The Australian War Memorial’s latest exhibition Afghanistan: The Australian Story is an intimate, unflinching commemoration of a war barely over. The hi-spec AV’s job is to ‘get out of the way’.

By

20 August 2014

Text:/ Mark Davie

Recently, I caught Brendan Nelson’s (Director of the Australian War Memorial) Press Club address, where he promoted the importance of a war memorial’s role in defining a nation’s identity – in short, it reminds us of what we thought was worth fighting for at the time.

Perhaps Dr Nelson feels our collective memory is on the blink, because Afghanistan: The Australian Story is the first time the Australian War Memorial has installed an exhibition so soon after a conflict. The last combat troops were only withdrawn in December 2013 after 12 years of war; Australia’s longest engagement. Traditionally, a decade or more would go by before a war would be commemorated with an exhibition, but Nelson obviously wanted Australians to remember this war while it was still freshly baked in by the glare of their TVs.

Afghanistan: The Australian Story lacks the scale and spectacle of the Peter Jackson-filmed, THX-thumping Over The Front exhibition in the War Memorial’s neighbouring Anzac Hall — the screen alone would dwarf the single-storey exhibition space housing Afghanistan — but its power is in the raw delivery; story-telling without pulling punches.
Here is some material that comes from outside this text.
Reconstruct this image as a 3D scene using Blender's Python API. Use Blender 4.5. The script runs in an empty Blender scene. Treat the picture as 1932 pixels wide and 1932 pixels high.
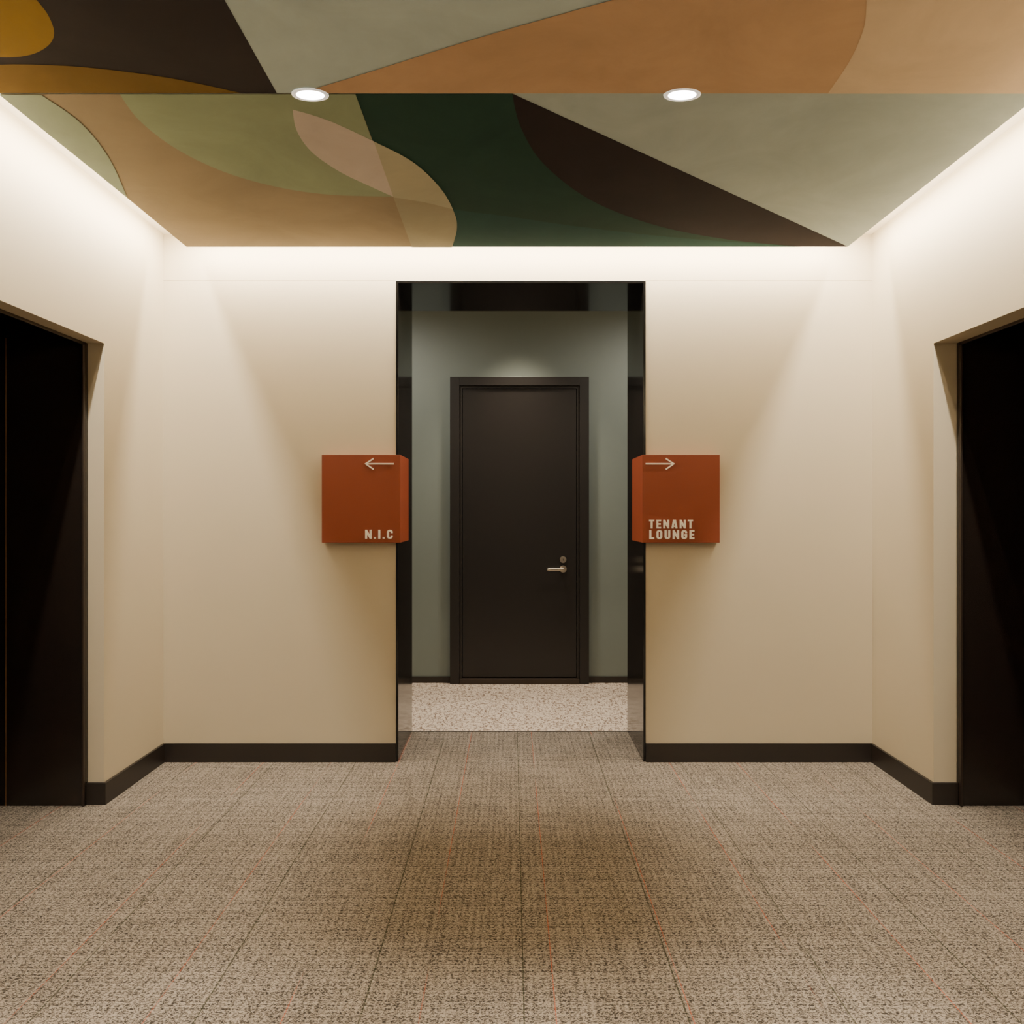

You only have to marry soldiers’ video accounts with the blown-up personnel carrier on display to make a solemn connection. Over The Front is like a Grandfather regaling children about the glories of war, omitting all the gory bits. Afghanistan takes you into a corner and deliberately explains why your uncle screams in his sleep.

OBJET D’ART O’ WAR

When Alex Smythe, Manager of Gallery AV Development, first arrived on staff at the War Memorial, the precedent for large-scale exhibitions had been set by the object theatre of Striking By Night, where video, light and sound augmented the story of the Memorial’s ‘G for George’ Lancaster bomber on display. Since then, it’s been a gradual refinement of the same idea, with a gradual separation of the main parts. Afghanistan: The Australian Story is a much more sensitive treatment, and eschews this traditional format because there’s no specific iconic object. 

At the end of the space is one of Archibald prize-winning Ben Quilty’s arresting nudes, and elsewhere on display you’ll find a drone aircraft hanging from the ceiling, and a personnel carrier and barricade that have taken a beating. Connecting the dots with these objects of war are video projections in alcoves cut into opposite sides of the exhibition space, like arms on a cross. They’re not as obviously linked like Striking By Night, but you still take in the experience altogether; there’s no soundproofed theatrette to distance you from the objects’ reality.

Smythe: “Lighting was taken care of by the internal AV team because they rig gallery lighting all the time. It’s difficult to get right, but having really sharp, bright projectors helps. You’ve got to be very careful with spill, while still doing justice to the items you’re lighting and taking conservation values into account. It’s a bit of an art. It was a challenge getting fixtures to light the aerial drone hanging from the roof. Luckily it’s a small enough exhibition that it could be done on a fairly short lead time and with experimentation. You can’t do that if you’ve got thousands of objects to light.”

The total pixel dimensions of the two screens is 14164 x 1080, resulting in a total physical image size of 10.986 x 1.6m.

SCREENING WAR

Two of the three walls in each alcove are covered in seamless high resolution projections curated by Michael Hill and his team at Lightwell – including editors Elliott Magen and Kent Hau, and sound designer James Cecil – who combined with Freeman Ryan Design on the project. There’s 30 minutes of program that plays continuously on both L-shaped screens, essentially in front of, and behind, the viewer.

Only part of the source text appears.